Nowadays, I feel like everything goes unseen, unobserved. I want a simple gaze of mine to stop someone’s heart. I want someone to find it impossible to sleep at night because they’re counting the hours to see me again. I want their heart to be so full with love it feels as though it may burst. I want the touch of my fingers on their forearm to fill them with uncontrollable ecstasy. I want them to gaze at me the way Gatsby always gazed at Daisy.

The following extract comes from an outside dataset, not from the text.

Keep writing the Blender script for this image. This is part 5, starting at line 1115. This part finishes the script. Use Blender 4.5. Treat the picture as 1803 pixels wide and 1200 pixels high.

Gatsby labored tediously until he gained a fortune, lived in a mansion ideally situated so he could watch her house, threw ridiculously extravagant parties, with only one person in mind: Daisy. He didn’t let anything get in his way until he got to her, until she knew how he felt. He could care less about other women; in fact, in Gatsby’s world, there were only two types of women: Daisy, and everyone else. He was so in love he was actually convinced he could relive his past with her. He was surrounded by the most amazing parties and people in the world, yet he only cared about what she thought, how she perceived it all. I want that. I want to be incomparable in my man’s eyes. I can’t imagine a guy now putting in half that effort to win back someone they lost years ago. Love in the Time of Cholera? Florentino confessed his love to Fermina when they were teenagers. After she ended up marrying someone else, he waited 60 years until her husband died so he could confess his love again. I’m not saying I necessarily want someone to wait around for me for that long, but in the end for them, it was worth it. He never married because he reserved his heart for her. He wanted no one else, because no one else could possibly compare. Any book you read by F. Scott Fitzgerald, the romance is tangible, beautiful, and enviable. The way that these men become so transfixed and caught up with these women makes me sigh with dissatisfaction.

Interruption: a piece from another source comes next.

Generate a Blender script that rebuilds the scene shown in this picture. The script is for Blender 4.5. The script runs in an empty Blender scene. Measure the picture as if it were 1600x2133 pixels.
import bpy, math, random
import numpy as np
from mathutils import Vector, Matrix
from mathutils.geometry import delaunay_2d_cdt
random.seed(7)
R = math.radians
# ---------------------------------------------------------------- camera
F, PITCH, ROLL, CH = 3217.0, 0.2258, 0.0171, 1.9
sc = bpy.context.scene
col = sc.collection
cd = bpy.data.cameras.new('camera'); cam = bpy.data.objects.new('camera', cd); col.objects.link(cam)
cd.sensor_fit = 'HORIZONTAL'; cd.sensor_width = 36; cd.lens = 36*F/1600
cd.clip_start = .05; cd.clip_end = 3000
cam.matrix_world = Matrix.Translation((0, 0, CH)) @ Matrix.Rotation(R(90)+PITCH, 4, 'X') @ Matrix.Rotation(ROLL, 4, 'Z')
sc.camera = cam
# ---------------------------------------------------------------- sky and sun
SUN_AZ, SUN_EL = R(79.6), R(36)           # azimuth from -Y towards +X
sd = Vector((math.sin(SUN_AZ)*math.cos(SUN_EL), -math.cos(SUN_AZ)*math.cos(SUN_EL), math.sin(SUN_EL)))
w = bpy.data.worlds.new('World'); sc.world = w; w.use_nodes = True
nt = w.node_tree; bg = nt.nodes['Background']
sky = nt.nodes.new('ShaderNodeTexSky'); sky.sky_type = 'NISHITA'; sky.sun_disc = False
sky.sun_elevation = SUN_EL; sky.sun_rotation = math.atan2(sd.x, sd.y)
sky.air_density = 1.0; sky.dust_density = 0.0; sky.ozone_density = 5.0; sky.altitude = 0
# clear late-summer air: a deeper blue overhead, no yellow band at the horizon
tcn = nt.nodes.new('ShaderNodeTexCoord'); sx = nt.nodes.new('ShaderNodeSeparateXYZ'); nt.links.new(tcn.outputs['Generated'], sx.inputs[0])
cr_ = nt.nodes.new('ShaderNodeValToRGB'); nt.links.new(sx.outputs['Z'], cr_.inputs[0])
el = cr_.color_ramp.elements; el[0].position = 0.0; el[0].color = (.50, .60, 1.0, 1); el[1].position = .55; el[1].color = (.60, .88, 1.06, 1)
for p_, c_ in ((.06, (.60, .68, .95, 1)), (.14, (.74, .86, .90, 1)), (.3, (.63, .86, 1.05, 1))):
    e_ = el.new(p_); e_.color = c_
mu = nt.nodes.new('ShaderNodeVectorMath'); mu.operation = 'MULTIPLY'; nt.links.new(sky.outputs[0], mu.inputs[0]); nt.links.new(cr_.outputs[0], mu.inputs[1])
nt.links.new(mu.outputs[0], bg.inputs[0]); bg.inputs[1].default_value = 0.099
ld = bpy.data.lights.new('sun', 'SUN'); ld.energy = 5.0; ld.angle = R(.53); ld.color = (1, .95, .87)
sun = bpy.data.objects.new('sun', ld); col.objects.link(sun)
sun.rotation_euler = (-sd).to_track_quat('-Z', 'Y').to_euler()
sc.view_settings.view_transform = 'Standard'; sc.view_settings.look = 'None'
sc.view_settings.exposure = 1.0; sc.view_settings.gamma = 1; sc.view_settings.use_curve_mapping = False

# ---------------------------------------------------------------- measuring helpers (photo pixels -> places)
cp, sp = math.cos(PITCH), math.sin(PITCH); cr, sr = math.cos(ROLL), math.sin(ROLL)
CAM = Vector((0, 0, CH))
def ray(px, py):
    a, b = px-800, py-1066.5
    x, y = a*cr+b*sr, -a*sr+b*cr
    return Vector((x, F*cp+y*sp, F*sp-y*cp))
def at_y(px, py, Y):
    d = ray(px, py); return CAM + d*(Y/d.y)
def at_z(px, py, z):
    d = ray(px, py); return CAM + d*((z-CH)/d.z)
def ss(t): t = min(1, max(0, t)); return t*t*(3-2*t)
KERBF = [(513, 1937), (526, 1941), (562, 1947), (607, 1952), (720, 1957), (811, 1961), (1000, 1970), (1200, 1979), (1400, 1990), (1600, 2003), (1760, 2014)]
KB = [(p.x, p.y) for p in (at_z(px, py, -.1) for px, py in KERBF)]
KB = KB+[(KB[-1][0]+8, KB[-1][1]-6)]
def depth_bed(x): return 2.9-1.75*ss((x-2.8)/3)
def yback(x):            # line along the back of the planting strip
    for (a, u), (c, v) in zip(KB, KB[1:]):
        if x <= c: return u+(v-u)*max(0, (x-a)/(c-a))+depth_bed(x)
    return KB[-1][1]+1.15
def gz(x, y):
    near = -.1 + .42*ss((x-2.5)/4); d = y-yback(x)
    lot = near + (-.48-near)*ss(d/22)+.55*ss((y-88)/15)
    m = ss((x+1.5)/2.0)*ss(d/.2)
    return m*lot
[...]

It may not be so much my ache for old-fashioned love, but my repulsion at the type of love that exists today. Yes, people still have beautiful relationships and undying passion for one another, but the way that we pursue, and fall in love, and the way that we struggle to stay in love is unattractive to me. There’s something about these incredibly romantic relationships that seem permanently out of my reach, as if they were left behind in the past forever. Now I’m stuck finding men slurring in bars or sending dick pics on Tinder. And of course there is today’s game of who can care less — whoever shows the least interest is the winner of the courtship. We have to “forget” to reply to texts for hours so we don’t appear to be too available. We have to act uninterested whether or not they’ll be out where we are, even if we’re dying to see them. I would much rather be up front with my feelings and make my intentions very clear. I’m advised by girls not to look too desperate, too interested, or else it might turn them off. But if a guy is really turned off by me voicing my hope to see them out that night rather than acting completely indifferent, than that guy is just not for me. I don’t have time for some bullshit game of beating around the bush.

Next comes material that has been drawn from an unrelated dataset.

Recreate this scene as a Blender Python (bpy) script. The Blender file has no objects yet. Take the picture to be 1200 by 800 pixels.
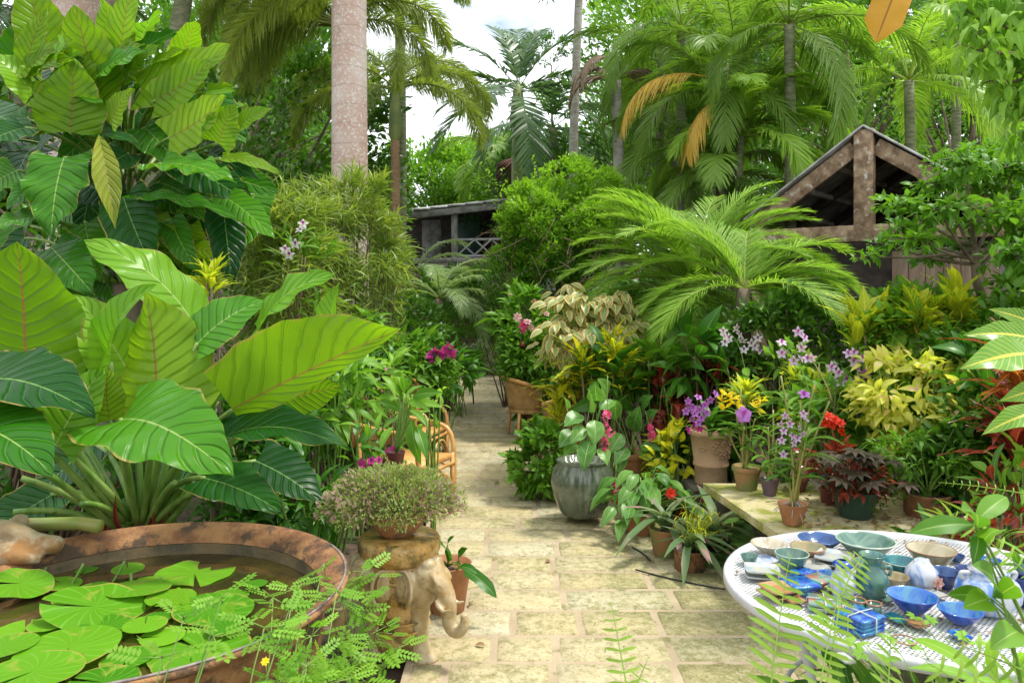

How can I ever expect to find someone who is on my level in the least bit? I really don’t expect grand gestures regularly. I don’t expect dramatic declarations of love. I don’t expect to be respectfully courted for years. I’m not high maintenance and I’m not needy or demanding. Even Ted from How I Met Your Mother could make me gag sometimes. But I expect to be loved the way that the men love these women do in these novels. I want them to be consumed, entrapped, intoxicated, from the unwavering, infallible love that they feel, and not be afraid to show it.
Which is exactly why I’m doomed for romance.